■ AIM OF THE EXERCISE ■
The data below holds the lines to copy: everything from the line containing "Write the bpy" to the line containing "COL = SC.collection", both ends included, set down exactly.
____
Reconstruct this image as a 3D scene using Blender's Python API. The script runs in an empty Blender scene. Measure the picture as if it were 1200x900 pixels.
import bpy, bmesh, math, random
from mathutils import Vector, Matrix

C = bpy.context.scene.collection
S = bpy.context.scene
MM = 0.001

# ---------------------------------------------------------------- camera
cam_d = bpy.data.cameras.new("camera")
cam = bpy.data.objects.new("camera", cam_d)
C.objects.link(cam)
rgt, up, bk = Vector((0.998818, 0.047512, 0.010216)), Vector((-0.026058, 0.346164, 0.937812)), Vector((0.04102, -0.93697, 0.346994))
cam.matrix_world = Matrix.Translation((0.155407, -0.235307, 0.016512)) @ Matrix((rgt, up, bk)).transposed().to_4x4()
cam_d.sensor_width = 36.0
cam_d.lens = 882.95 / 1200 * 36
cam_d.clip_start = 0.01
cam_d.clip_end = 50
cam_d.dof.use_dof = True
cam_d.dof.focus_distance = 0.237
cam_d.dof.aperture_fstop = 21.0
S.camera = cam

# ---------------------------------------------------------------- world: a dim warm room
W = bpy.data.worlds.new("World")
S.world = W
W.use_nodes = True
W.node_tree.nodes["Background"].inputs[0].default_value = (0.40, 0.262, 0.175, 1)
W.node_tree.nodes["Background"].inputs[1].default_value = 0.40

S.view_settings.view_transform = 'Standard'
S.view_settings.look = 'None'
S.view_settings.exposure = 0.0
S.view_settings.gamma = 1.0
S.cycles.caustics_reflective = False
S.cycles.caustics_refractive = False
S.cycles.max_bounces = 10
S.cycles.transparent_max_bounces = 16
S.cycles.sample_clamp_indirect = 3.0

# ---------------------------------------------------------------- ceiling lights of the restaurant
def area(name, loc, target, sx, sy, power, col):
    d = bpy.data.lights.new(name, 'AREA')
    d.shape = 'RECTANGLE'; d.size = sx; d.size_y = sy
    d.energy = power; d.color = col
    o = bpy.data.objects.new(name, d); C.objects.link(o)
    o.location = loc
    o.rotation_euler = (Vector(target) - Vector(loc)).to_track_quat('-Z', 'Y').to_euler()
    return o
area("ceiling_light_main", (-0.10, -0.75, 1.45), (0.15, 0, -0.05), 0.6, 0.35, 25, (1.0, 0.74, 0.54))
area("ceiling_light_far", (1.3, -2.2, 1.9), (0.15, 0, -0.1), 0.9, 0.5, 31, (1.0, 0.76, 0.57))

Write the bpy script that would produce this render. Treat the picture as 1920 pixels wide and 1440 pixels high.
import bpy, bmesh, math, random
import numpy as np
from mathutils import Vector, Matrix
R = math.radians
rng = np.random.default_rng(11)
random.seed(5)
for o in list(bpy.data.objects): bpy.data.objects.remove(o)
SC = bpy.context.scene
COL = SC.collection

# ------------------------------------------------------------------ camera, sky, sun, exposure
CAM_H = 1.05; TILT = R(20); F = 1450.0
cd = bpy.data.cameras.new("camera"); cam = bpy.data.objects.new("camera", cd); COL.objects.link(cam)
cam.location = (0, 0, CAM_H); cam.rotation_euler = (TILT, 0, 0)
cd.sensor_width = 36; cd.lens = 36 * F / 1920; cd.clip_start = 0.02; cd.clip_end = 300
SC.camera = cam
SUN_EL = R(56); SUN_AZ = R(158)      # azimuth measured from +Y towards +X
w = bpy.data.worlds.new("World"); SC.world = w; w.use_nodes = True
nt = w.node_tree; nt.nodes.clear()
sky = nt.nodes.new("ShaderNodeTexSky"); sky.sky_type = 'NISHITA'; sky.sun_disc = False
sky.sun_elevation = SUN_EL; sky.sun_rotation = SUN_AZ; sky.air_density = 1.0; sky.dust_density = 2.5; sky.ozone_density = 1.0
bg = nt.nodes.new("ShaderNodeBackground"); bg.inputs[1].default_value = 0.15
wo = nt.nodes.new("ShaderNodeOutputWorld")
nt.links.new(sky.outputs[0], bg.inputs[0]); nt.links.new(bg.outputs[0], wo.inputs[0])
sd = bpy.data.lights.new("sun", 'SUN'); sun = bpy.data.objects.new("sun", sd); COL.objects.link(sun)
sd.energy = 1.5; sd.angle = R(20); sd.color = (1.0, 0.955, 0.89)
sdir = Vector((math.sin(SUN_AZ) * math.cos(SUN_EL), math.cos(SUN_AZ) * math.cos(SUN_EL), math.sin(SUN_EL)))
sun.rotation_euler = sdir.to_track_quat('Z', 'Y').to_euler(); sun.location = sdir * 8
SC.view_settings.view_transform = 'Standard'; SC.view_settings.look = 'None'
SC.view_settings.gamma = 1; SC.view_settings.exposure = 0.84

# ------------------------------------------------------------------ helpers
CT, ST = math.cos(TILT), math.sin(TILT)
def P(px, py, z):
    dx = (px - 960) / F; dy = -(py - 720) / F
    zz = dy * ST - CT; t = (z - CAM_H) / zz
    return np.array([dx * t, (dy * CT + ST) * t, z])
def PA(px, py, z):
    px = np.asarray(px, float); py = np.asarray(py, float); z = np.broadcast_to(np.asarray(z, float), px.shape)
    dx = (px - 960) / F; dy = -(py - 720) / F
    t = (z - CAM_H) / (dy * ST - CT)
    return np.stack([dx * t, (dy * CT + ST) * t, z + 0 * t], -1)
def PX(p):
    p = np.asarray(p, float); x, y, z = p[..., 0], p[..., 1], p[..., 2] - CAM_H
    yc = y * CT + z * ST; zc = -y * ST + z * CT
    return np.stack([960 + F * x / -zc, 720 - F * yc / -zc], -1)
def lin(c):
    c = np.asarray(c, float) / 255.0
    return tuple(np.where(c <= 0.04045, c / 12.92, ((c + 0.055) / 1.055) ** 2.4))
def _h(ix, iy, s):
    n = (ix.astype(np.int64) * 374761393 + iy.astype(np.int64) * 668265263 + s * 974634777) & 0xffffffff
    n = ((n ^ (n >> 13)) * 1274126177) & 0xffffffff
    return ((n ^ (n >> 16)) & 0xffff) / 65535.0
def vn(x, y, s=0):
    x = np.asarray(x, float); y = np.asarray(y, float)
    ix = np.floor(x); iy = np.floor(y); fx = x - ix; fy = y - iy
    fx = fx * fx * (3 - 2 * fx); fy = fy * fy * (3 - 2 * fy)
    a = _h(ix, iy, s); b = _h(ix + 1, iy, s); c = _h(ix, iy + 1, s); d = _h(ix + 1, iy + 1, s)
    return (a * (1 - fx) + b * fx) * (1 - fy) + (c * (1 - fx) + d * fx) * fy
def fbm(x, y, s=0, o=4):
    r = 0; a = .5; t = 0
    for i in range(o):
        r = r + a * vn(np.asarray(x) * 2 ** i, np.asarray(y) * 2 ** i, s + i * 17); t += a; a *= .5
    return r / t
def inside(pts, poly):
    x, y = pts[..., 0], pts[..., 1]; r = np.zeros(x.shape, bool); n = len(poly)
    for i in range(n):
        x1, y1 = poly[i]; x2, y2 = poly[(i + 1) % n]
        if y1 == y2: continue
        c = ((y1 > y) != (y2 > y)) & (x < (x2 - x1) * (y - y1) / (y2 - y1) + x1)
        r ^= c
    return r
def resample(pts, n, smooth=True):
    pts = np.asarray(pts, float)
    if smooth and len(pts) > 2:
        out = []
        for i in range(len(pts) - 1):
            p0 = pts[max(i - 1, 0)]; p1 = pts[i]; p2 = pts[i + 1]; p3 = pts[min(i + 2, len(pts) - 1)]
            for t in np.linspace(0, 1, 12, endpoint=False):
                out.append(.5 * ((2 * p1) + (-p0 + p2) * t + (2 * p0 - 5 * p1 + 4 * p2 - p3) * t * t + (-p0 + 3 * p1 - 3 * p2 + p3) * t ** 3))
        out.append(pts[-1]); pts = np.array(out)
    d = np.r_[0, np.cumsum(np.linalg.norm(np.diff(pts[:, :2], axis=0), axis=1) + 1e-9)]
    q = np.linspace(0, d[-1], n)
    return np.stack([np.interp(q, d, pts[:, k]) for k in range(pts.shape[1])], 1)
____
■ FINAL RESULT ■
Write the bpy script that would produce this render. Treat the picture as 1920 pixels wide and 1440 pixels high.
import bpy, bmesh, math, random
import numpy as np
from mathutils import Vector, Matrix
R = math.radians
rng = np.random.default_rng(11)
random.seed(5)
for o in list(bpy.data.objects): bpy.data.objects.remove(o)
SC = bpy.context.scene
COL = SC.collection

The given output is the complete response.